There comes a time when you are looking for avenues to stay motivated, even for things you love doing.

To me, I was mentally stung by a phenomenon called ‘writer’s block.’

The word here is ‘zeal,’ and that was missing since the beginning of August. I could not put words and form sentences for extended periods.

What could I have done?

Days became weeks, and weeks stretched to months. I had to do something to get over this ‘hurdle.’

During this struggle, I came across a course called ‘Connect using Mindful Storytelling’ in early November.

Now, here comes the exciting part.

I was hesitant to sign up for the course, and I am not sure why. I looked at the course again after two days. And, this time, I signed up. I was looking forward to the course, to become more aware as to why I write.

Will the course provide me with a solution to get over the wall? I certainly hoped so when I enrolled.
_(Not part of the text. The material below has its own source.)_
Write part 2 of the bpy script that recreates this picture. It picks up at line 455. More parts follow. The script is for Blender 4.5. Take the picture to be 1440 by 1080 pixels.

The words ‘mindful’ and ‘storytelling’ had a profound effect on my thinking. I took some time off from my daily chores and had a conversation with myself.

Long story short, I realised – “I was in the process of re-discovering my purpose to write again.”

Alas, last week, I found the ‘mojo.’ In a matter of minutes, words came naturally, and significantly, my voice was being documented.

It resulted in an article.

A few days later, another article and a short story: all this, a day before the course.

“Do I need to attend,”  was the question that occurred to me?

I ruled in favour of the course. I sensed I might learn something new, a different perspective, now that I have re-discovered my touch towards writing.

Yesterday, I attended the forum with an open mind. The only sure thing about the course was that I would meet Caitlin Krause and hear her storytelling perspectives.

Let me share what did I take away the most from the course –

“I remember every individual who attended the course. Nine names of the people whom I had not met before.”

And, not just that. I can tell you how they got their names, at least their first names.


Storytelling is not about paying attention alone. It is about making a connection to what’s happening around us.

Each of us was introduced to the others in the room with a personalised etymology game. The origin of our names, not just theoretically, but with a touch of personal element and the flavour of dramatic license.

The result – the names of the participants, are etched in my memory.

There were many other interesting topics we covered in those 150 minutes. I came out of the room with renewed confidence.

I was lost only to re-discover myself.